The only certain thing in your reality is that nothing is certain.
It is funny, how even the smartest people continuously fail to learn this simple lesson, no matter how many times it is demonstrated. Like little children screaming when they drop their ice cream cone on the ground, the most intelligent men and women scream and thrash when they do not get what they want.
And yet if you look back on the course of your life, you will see many examples of things not working out that were actually for the best. It might be a relationship that didn’t work out, that was very devastating at the time. Later on, you met a better match. Maybe it was a school you didn’t get into, or a job you didn’t get. Now, when you look back, you can see it was for the best. But oh how you suffered when it was happening.
It is the same right now. You may be suffering terribly right now because you believe something you deserve is being denied to you. You are screaming and thrashing — on the inside, even if you don’t show it. But once time passes, this will be like all the other things.
Of course, you may be someone who holds on to your past traumas and disappointments, and never lets go. You may believe that you are always a victim of injustice, and that your whole life ought to have gone differently. If so, you are willfully choosing to suffer unnecessarily in this lifetime. This is a very sad thing.
Let go. Let go. Your disappointments are the failed expectations of your small, frightened, grasping self; your ego. That is why it is like the child screaming over the dropped ice cream cone. “Life isn’t fair!” the child shrieks. As you grow up, you hopefully learn that a fallen ice cream cone is not such a big deal. Maybe it is for the best that you don’t eat an ice cream cone at this moment. Move on.

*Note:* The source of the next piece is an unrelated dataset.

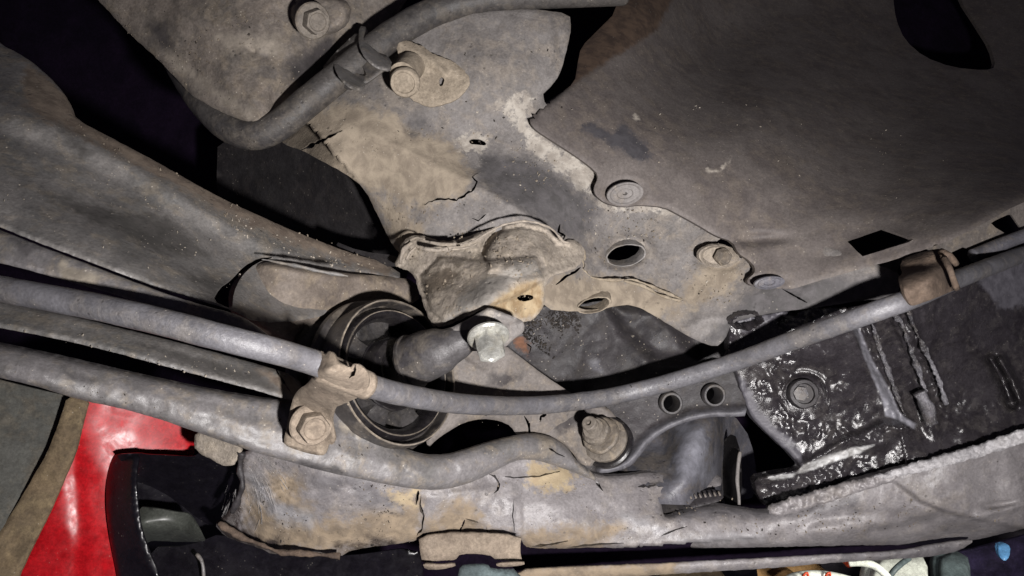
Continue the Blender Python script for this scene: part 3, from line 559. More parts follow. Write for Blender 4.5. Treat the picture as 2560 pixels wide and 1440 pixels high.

This is what it means to have faith. It means choosing to believe that reality is fundamentally good. That is not to minimize the severity of terribly difficult events in people’s lives. This is not to say that people aren’t traumatized. However, when trauma occurs, you have a choice: you can work to clear the trauma and regain your stability and faith; or you can stew in your sense of victimhood and injustice, and turn that into your identity.
You all know individuals who endlessly wave the “victim” flag. It is a terribly unhappy way to live.
It is like someone with a broken limb who, rather than wear a cast and allow healing to occur, instead chooses to let the limb remain broken and in constant pain in order to elicit the sympathy of others, and feel special.
Faith means trusting in reality. Broken bones heal. Relationships that do not work out should come to an end, so that people are free to find better matches for their energy. Reality is for you, not against you. Trust that there is a method to it, even when it seems like madness. Learn to dance with reality, to embrace uncertainty. Eventually you may get to a place where the ice cream cone drops to the pavement, and you just laugh. That is what it means to be “enlightened.”
I think I’m one of these people- I wish I wasn’t, but I think I am 🙂
It’s hard to let go. I don’t know what it feels like to let go, so I find it difficult to imagine and attract. I guess the word “lightness” comes to mind. I’m gonna try to stop seeing myself as a victim, and as a lucky, lucky person!
I think almost everyone is like this in one way or another. But just seeing what you do in your own work, Rachel, I certainly wouldn’t characterize you as someone caught in the victim identity. You’re definitely one of the ones who’d rather heal than stay stuck in it.